20 March 2008

Cheap Seats

Last night, The GringO, the World's Biggest Asshole and I went to watch the 'Hawks destroy the Caps 5-0. It was a special night for me, since it was Tony Esposito night, and anyone who knows me knows that I am a goalie at heart; Tony-O, in particular, has a very special place in my life. I got to see him play only once; I was eight and he shut out the Flyers (at the time, my dad's second most-hated team). That game made want to be a goalie so bad. Forget Savvie's two goals and two assists, or Behn Wilson's epic pummeling of Dave Brown; I walked out of there inspired by 28 shots attempted and 28 saves made.

We sat in the cheap seats: SRO all the way! We had a great time; excellent view of the ice, and got to hang out with Berserker Bill, kicker of throats and crusher of uvulae, and the Trouble brothers, Sean and Dave, who TWBA hit in the nuts with his folding chair during the first five minutes of the game. I guess nobody puts baby in the corner...

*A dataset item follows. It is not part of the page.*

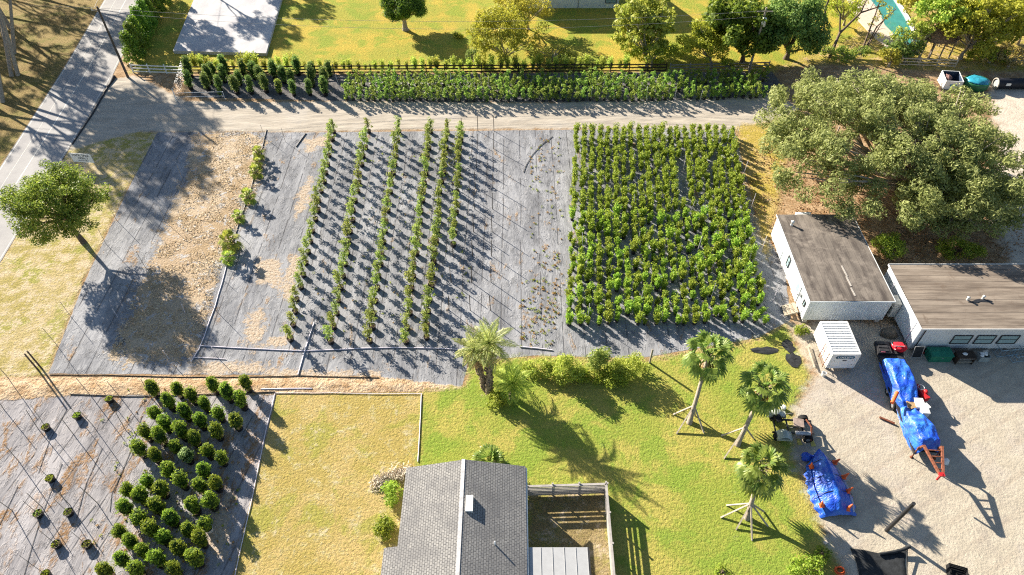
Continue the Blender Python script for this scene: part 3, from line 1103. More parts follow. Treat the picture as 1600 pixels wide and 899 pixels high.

Cheaps are great. You pay ten bucks and you hang out with great fans who know the game and the team as well as you do; you drink beer and you scream as loud as you can; you hurl obscenities at the opposing team because, in the cheaps, that is what you do. My favorites:

  • "Ovechkin is a poor man's Pavel Bure!"- So spoke Dave and his sore testes.
  • "Ovechkin is Russian for 'foreskin!'" - I'm quite proud of that one!
  • "I don't care what happens on the ice, so long as someone KICKS HIM IN THE THROAT!" - Bill makes his mom proud with that one.
A truly fantastic evening. You should go; we could make asses of ourselves and just ride the wave of drunken, belligerent bliss that is an SRO hockey experience!